Chemistry for Whom and for What Purpose?
CREATE for STEM welcomes a fellow Spartan, Ryan Stowe, in March. Stowe, University of Wisconsin-Madison, will be giving a talk at noon in the CREATE seminar space. All are welcome!
To attend virtually, please register here.
Stowe will meet with graduate students from 1:30 – 2:15pm in the seminar space.
Abstract:
There is a long tradition in chemistry education scholarship (including our work) of assuming there is inherent value in students mimicking the practices of professional scientists. For example, one might claim that student groups who construct more “expert-like” explanations or models for phenomena are being better prepared for post-school life than students whose knowledge products align less-well with canon. Stowe will present several recent studies that demonstrate we (as a community) know how to prepare students to construct explanations, models, etc. that look like what a scientist might draw or write. If we coherently emphasize and reward the use of big ideas (e.g., energy, bonding interactions) to explain/model phenomena, students tend to be better able to do these sorts of things. However, our field has almost entirely ignored why students are explaining or modeling. This is problematic due to evidence that, for students to see ways of knowing and learning emphasized in-class as useful in-life, they must (tacitly) see school tasks as contiguous with life tasks. Stowe will present some evidence that, even in a class that emphasizes mimicking scientific practice, the goals guiding students’ knowledge construction are unlikely to be useful beyond the classroom.
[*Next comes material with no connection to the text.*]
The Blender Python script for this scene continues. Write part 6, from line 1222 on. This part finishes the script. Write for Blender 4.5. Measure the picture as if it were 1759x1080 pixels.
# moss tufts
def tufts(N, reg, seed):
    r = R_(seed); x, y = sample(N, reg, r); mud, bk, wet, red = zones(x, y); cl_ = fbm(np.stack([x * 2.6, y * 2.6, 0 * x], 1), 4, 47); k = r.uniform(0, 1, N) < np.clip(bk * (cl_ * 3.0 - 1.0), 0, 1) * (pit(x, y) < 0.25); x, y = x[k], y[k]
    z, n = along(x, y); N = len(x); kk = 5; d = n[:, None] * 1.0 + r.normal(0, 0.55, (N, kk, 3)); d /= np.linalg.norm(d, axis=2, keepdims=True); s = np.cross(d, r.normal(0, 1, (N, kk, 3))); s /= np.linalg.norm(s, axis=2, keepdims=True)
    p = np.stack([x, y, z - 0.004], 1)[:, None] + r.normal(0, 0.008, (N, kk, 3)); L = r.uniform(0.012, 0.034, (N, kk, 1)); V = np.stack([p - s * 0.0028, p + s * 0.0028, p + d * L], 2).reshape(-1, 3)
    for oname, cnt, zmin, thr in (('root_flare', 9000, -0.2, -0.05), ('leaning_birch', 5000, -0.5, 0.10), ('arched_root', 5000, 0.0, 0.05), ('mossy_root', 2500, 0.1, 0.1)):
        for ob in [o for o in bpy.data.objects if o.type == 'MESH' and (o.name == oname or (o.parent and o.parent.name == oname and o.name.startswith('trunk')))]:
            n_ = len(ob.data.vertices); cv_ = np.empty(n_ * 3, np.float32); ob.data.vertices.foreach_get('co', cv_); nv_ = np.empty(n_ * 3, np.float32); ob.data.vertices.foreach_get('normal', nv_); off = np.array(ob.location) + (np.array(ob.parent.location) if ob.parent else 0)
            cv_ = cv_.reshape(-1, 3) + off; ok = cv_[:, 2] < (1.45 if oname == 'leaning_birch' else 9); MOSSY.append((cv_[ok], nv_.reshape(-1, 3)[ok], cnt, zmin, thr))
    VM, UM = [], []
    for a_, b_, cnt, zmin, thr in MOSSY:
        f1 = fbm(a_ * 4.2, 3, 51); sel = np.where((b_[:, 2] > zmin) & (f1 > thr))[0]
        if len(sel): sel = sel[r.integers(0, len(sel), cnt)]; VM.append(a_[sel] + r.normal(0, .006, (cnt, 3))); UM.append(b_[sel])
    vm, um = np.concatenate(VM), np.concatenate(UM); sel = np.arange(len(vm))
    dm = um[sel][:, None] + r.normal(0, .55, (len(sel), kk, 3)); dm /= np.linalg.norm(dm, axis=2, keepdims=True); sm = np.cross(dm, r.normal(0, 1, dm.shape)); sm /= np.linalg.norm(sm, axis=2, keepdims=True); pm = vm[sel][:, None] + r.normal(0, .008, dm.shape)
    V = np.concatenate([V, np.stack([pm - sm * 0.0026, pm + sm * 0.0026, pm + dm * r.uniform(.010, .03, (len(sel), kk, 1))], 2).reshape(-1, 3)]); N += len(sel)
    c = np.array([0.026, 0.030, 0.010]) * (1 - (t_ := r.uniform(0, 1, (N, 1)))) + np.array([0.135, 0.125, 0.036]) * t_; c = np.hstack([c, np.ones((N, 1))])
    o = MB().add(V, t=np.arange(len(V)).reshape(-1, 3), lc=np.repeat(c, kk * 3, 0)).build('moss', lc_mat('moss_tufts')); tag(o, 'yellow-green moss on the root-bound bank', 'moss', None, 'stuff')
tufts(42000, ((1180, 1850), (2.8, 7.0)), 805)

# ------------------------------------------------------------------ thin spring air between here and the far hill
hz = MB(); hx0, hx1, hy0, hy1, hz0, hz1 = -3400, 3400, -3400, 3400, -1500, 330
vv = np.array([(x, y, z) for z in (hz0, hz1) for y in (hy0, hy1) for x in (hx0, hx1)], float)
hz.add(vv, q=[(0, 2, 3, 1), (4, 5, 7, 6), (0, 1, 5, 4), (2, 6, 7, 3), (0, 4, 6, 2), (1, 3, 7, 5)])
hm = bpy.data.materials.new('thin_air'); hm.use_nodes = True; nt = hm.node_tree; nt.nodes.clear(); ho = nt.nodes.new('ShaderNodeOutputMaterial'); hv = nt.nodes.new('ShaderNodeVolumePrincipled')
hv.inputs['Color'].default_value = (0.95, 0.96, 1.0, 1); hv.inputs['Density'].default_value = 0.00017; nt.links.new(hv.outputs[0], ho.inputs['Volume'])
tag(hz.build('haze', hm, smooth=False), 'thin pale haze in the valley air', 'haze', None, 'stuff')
Stowe will then argue that a wholesale overhaul of curricula and assessments is likely needed if we truly want students to use knowledge and practices cultivated in-class in their post-school daily lives.
Biographical Info:
Ryan earned his Ph.D. from Scripps Research under the guidance of Prof. William Roush. While enrolled in graduate school, Ryan was appointed a Christine Mirzayan Science and Technology Policy Fellow with the Board on Science Education at the National Academy of Sciences. Post- Ph.D., Ryan spent 3 years as a postdoctoral fellow mentored by Prof. Melanie Cooper. His postdoctoral work focused on supporting student engagement in expert-like epistemic practices. Ryan and his research group work to understand what would be required for chemistry classes to prepare students for their post-school daily lives. This agenda is multi-faceted and requires attending to how people and communities use chemistry in daily life, considering how (or whether) knowing and learning in-class resembles knowing and learning in-life, and de-settling taken-for-granted assumptions about what chemistry learning could and should look like.